If someone asked me what I actually love about cycling — cut through all the training and apps and stats — it's this. Getting on a bike with a couple of bags strapped to it, and going somewhere. For a day. For a weekend. For longer, if I'm lucky.
This runs in my family. My dad cycled from Marrakesh into the Atlas Mountains years before I was born. My uncle rode across Europe. My mum is, as I write this, somewhere between Land's End and John o' Groats, sending me voice notes about her saddle and the quality of Cornish pubs. I didn't grow up doing it — but I grew up watching people I love do it, and I always thought it looked like the best possible holiday.
Then I did one. A weekend in France with a friend — we flew to Nantes, rented bikes, and rode out through villages I couldn't pronounce. We ended up in a field, eating a pizza we'd carried for an hour in a pannier, drinking cheap wine, about two miles from where we'd planned to stay. It was one of the best nights of my life.

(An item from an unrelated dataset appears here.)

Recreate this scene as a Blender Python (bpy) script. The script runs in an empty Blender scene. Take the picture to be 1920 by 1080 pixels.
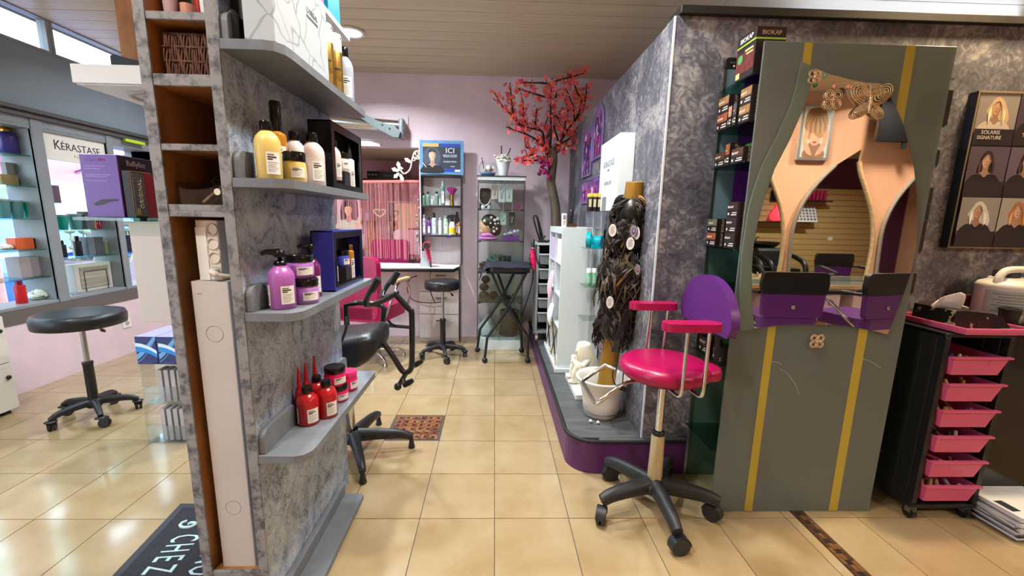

Why bikepacking is the best bit
Regular cycling is an exercise. Bikepacking is a holiday. The distinction matters. When you're training, every ride has a purpose — a Zone 2 effort, a hill session, a recovery spin. Bikepacking doesn't. You get up, eat a lot of bread, pack your bags, and leave. You stop when you want to. You eat when you want to. You check your phone less. You look up more.
The other thing that happens — and I didn't expect this — is that the landscape changes shape. On a normal ride, you go out and come back. On a bikepacking trip, you're actually travelling. You can feel the country slowly rearranging itself under your wheels. You pass through places instead of past them. You earn every mile and then get to a pub at the end of it.
You don't need a £4,000 titanium gravel bike with custom framebags. My mum is doing Land's End to John o' Groats on a ten-year-old tourer with two panniers and a handlebar bag she's had since the '90s. The bike matters less than the willingness to go.
Where to start
The easiest first trip is an overnighter. One day out, one day back. Anywhere that's 40 to 60 kilometres from home and has somewhere to sleep — a pub with rooms, a cheap B&B, a campsite if you've got a tent — is a perfect target.
You don't need a proper bikepacking setup to do this. A backpack with a change of clothes and a toothbrush is absolutely fine for one night. Panniers are nicer if you have them. Frame bags look great on Instagram but aren't required for anyone not racing across Mongolia.
In the UK, some ideas that have worked for me and people I ride with:
- London → Whitstable, stay in a pub, ride back the next day.
- Anywhere in the Peak District → anywhere else in the Peak District, via a stupidly long cafe stop.
- Edinburgh → North Berwick along the coast, seafood, back via inland lanes.
- Bristol → Bath along the canal path, which is practically impossible to get wrong.
What to pack (honestly)
A change of clothes. A toothbrush. A phone charger. A basic puncture kit. A waterproof of some kind. Money. A snack you secretly look forward to eating at a specific point on the route. That's it, for one night. Everything else is a preference.
For longer trips, you'll work out what you actually need. The rule I've found: if you haven't used it in the first two days, you won't use it. Send it home or bin it at the next post office.
The real pitch
If you start cycling because you want to get fit, you'll probably get fit. If you start cycling because you want a routine, you'll probably find one. But if you stay cycling, it's usually because of trips like these. A pizza in a field. A pub at the end of a hard day. Friends you didn't used to know, in a village you can't pronounce, on a bike that's slightly too small for you.
Get the bike. Build the habit. But at some point, book a night away, strap some bags to it, and go. It's the best part.